Ketika berada di Jakarta, Asmah tidak hanya aktif di dunia politik saja. Beliau juga masih aktif di Muslimat NU. Yang pada Kongres VII di Jakarta 1959, Kongres VII di Solo 1962 dan Kongres IX di Surabaya 1967 memberi kepercayaan kepadanya sebagai ketua II PP Muslimat. Pada Kongres X di Semarang 1979, Kongres XI Probolinggo 1984 dan Kongres XII Yogyakarta, Asmah Syahruni selalu mendapat amanah untuk menjadi ketua umum Muslimat NU.
Dalam kehidupan, titik balik dalam perjuangannya memang tidak bisa dilepaskan dari kekuatan mental, keberanian dan pengorbanan. Hal inilah yang pernah terjadi dalam diri Asmah Syahruni, yaitu saat terpilih menjadi anggota DPR dan akan berangkat ke Jakarta.
Demi tercapainya cita-cita besar dan pemenuhan tanggung jawab sebagai anggota DPR dan aktivis Muslimat, Asmah Syahruni rela menjual rumahnya untuk ongkos berangkat ke Jakarta bersama suaminya. Bahkan ketika sampai di Jakarta, beliau hanya memegang uang sisa untuk mengontrak rumah tanpa perabotan.

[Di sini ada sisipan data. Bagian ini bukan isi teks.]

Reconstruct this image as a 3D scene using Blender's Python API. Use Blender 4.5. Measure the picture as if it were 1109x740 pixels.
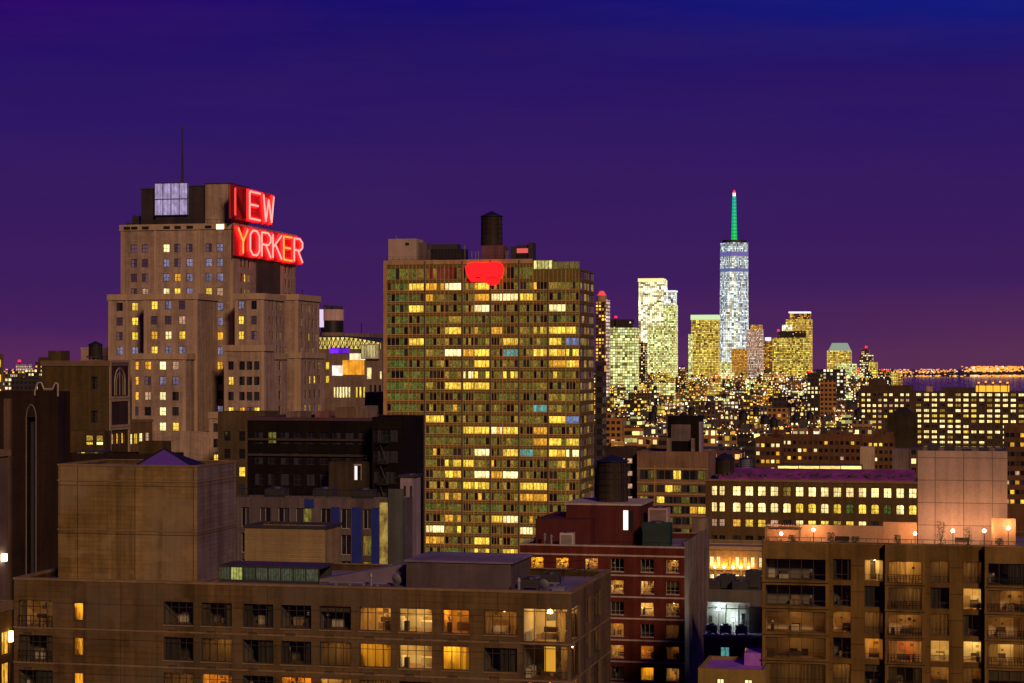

Tahun 1965, NU menuntut pembubaran PKI dan Asmah Syahruni pun ikut andil dalam merealisasikan tuntutan tersebut. Beliau memimpin demontrasi besar yang diikuti oleh perempuan muda dan ibu-ibu, jauh sebelum muncul kesatuan-kesatuan aksi menuju Kostrad. Dengan berada di atas tank, Asmah Syahruni menyerukan kutukan terhadap PKI dan menuntut supaya ABRI bertindak membubarkan PKI.
Asmah Syahruni juga sering menyuarakan tentang pentingnya peran perempuan dalam perjuangan membangun bangsa, perempuan harus bangkit dan berpendidikan. Selain itu, beliau juga mampu membawa Muslimat NU menyeimbangi organisasi perempuan lain seperti Aisyiah dari Muhammadiyah.
Saat memimpin Muslimat NU, Asmah Syahruni juga dikenal sebagai sosok pemimpin yang sangat luwes dan responsif. Sikap yang diambil dalam melihat persoalan bangsa selalu berorientasi pemahaman fikih dan tradisi keilmuan ulama.
Dari sosok perempuan tangguh yang bernama Asmah Syahruni kita bisa belajar bahwa pendidikan bagi kaum perempuan itu sangat penting. Dan demi cita-cita besar dan tanggung jawab sebagai seorang manusia, kita memang harus mempunyai mental yang kuat, keberanian dan perlu adanya pengorbanan.